[Excerpt from a dataset]
+ + +
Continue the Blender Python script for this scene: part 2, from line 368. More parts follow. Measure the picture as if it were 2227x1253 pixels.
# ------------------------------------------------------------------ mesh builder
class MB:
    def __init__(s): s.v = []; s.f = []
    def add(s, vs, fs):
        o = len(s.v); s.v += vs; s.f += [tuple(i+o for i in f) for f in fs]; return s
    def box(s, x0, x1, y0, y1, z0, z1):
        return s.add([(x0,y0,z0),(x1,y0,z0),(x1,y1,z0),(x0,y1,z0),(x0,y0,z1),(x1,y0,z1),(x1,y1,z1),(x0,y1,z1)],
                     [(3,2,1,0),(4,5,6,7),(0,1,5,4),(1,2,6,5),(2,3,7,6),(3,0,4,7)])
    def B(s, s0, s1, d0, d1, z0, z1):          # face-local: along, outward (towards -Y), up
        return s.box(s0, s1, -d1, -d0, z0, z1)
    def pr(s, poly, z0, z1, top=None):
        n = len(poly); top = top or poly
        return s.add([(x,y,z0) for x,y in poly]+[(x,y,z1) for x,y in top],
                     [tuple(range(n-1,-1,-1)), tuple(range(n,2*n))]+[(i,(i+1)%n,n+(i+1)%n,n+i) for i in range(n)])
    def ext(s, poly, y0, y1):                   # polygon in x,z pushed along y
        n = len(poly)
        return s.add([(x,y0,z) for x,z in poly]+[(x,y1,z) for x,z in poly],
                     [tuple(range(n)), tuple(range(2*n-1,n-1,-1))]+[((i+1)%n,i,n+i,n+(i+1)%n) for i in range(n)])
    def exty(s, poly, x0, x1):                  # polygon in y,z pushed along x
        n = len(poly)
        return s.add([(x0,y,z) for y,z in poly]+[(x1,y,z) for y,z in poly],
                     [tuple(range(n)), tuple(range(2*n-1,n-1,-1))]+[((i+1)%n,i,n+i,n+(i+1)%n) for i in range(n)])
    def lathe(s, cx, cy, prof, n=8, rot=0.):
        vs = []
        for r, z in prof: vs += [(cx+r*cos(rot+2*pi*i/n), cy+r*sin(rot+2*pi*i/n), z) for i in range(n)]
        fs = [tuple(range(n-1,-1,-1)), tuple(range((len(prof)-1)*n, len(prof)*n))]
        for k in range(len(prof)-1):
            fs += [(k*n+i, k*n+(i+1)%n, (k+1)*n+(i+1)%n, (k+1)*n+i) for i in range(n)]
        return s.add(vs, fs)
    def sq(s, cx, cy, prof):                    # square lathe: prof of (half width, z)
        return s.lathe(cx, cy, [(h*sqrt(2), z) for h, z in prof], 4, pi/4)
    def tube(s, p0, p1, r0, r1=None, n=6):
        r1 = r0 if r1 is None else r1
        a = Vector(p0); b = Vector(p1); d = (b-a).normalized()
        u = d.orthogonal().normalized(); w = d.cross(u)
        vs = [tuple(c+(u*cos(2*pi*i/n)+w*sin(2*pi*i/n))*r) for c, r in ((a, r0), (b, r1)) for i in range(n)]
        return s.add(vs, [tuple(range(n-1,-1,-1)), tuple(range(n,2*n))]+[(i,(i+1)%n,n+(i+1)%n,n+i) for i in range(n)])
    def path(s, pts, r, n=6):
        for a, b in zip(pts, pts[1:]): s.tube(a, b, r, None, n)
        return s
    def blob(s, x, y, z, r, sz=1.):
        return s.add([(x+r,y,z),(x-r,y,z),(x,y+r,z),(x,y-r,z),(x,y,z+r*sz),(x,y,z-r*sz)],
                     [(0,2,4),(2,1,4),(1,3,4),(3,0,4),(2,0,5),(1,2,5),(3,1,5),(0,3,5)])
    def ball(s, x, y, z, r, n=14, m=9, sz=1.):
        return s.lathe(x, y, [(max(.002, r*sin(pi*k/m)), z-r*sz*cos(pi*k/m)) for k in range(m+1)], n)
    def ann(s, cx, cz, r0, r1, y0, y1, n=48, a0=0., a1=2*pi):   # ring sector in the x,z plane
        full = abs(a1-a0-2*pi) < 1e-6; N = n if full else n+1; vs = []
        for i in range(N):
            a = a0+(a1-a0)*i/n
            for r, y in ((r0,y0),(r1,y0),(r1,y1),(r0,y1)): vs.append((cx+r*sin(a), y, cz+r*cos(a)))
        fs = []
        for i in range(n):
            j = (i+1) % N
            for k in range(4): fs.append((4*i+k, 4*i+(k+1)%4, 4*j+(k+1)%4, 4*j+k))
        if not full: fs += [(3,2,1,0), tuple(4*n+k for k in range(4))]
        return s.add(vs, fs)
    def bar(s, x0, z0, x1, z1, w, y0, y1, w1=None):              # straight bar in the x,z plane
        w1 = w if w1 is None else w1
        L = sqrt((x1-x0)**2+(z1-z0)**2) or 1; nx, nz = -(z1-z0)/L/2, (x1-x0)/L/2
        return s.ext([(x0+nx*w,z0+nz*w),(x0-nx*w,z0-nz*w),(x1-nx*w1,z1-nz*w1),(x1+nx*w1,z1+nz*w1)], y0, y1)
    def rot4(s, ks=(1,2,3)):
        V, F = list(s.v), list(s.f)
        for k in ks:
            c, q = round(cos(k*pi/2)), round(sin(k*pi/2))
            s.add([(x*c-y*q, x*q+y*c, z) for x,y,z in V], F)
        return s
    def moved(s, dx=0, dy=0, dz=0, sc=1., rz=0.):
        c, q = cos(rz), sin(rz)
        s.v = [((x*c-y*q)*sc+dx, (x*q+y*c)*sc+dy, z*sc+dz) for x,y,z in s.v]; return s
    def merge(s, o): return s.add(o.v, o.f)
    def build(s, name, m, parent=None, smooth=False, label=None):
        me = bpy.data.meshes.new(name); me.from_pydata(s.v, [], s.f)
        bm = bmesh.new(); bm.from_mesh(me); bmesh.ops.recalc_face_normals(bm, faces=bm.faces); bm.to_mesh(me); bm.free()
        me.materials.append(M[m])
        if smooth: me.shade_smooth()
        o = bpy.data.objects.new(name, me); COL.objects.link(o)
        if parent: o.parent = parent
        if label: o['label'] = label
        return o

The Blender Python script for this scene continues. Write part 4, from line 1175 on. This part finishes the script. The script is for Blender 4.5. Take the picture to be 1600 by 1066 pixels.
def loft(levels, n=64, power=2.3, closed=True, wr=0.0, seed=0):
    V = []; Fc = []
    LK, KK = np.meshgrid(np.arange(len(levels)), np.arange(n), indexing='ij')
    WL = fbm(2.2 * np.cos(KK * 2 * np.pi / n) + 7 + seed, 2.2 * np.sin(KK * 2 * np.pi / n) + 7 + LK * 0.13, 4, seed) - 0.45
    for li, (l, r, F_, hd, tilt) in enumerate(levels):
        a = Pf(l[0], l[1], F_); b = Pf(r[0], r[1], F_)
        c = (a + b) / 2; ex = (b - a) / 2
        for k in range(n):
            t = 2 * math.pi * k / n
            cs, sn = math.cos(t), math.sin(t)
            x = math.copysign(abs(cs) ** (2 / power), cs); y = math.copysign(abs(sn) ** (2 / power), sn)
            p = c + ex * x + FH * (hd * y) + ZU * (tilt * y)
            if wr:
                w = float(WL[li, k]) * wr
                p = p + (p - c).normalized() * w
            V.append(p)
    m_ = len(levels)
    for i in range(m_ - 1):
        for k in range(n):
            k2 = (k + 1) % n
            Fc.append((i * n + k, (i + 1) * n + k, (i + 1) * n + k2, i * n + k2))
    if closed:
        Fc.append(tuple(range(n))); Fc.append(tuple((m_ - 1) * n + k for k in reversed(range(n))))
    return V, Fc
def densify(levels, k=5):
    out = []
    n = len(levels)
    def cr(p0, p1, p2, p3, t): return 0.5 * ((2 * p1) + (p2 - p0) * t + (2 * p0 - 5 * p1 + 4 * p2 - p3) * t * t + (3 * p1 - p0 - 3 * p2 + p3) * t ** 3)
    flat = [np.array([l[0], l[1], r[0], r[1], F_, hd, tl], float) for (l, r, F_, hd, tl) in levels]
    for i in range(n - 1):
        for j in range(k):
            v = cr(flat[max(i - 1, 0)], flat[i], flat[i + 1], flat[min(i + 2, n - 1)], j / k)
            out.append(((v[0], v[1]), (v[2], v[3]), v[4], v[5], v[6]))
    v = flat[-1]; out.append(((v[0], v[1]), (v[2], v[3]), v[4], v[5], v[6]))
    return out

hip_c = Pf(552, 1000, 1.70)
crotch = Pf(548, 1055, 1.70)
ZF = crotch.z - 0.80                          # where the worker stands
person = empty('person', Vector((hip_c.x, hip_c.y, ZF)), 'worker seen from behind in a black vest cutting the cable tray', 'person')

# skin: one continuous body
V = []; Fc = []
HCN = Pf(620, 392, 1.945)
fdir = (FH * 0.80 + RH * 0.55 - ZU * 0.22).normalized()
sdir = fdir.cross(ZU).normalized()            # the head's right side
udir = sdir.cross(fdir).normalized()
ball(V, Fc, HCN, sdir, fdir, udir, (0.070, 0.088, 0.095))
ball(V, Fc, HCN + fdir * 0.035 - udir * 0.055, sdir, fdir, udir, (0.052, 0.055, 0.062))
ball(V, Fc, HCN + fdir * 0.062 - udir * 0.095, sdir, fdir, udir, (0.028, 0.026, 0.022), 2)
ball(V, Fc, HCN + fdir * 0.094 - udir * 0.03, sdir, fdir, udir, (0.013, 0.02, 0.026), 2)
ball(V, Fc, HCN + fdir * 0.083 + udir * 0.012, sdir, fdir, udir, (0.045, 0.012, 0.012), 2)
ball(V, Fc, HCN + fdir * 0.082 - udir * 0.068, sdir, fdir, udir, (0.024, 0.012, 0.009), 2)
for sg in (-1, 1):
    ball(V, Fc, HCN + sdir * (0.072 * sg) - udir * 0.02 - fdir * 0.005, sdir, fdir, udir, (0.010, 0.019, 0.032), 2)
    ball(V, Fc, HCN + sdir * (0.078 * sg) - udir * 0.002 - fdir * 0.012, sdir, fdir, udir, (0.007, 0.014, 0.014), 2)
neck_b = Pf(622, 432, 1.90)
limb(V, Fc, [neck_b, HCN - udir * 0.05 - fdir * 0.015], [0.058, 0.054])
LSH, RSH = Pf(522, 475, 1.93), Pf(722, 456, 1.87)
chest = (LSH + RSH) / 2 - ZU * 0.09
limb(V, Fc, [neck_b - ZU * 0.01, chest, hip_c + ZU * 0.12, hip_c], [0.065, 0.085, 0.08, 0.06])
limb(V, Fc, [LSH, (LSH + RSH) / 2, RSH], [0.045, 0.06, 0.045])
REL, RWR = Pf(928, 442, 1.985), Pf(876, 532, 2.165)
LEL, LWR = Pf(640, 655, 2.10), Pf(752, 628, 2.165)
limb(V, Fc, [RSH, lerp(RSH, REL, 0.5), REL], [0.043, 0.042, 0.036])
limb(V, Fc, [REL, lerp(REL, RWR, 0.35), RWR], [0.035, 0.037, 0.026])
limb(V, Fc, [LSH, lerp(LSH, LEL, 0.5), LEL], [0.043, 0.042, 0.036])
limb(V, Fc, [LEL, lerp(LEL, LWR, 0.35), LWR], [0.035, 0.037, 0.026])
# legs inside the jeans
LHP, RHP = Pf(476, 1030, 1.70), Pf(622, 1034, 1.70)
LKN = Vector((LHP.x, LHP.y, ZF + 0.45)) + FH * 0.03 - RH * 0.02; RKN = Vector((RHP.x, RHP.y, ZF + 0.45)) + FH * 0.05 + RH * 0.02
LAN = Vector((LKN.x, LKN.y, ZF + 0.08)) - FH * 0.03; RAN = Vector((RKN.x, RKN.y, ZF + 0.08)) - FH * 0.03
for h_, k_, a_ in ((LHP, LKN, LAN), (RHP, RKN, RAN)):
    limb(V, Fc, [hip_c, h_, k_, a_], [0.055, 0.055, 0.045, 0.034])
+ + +
Find each line that has the word "Python", then copy it out.

Continue the Blender Python script for this scene: part 2, from line 368. More parts follow. Measure the picture as if it were 2227x1253 pixels.
The Blender Python script for this scene continues. Write part 4, from line 1175 on. This part finishes the script. The script is for Blender 4.5. Take the picture to be 1600 by 1066 pixels.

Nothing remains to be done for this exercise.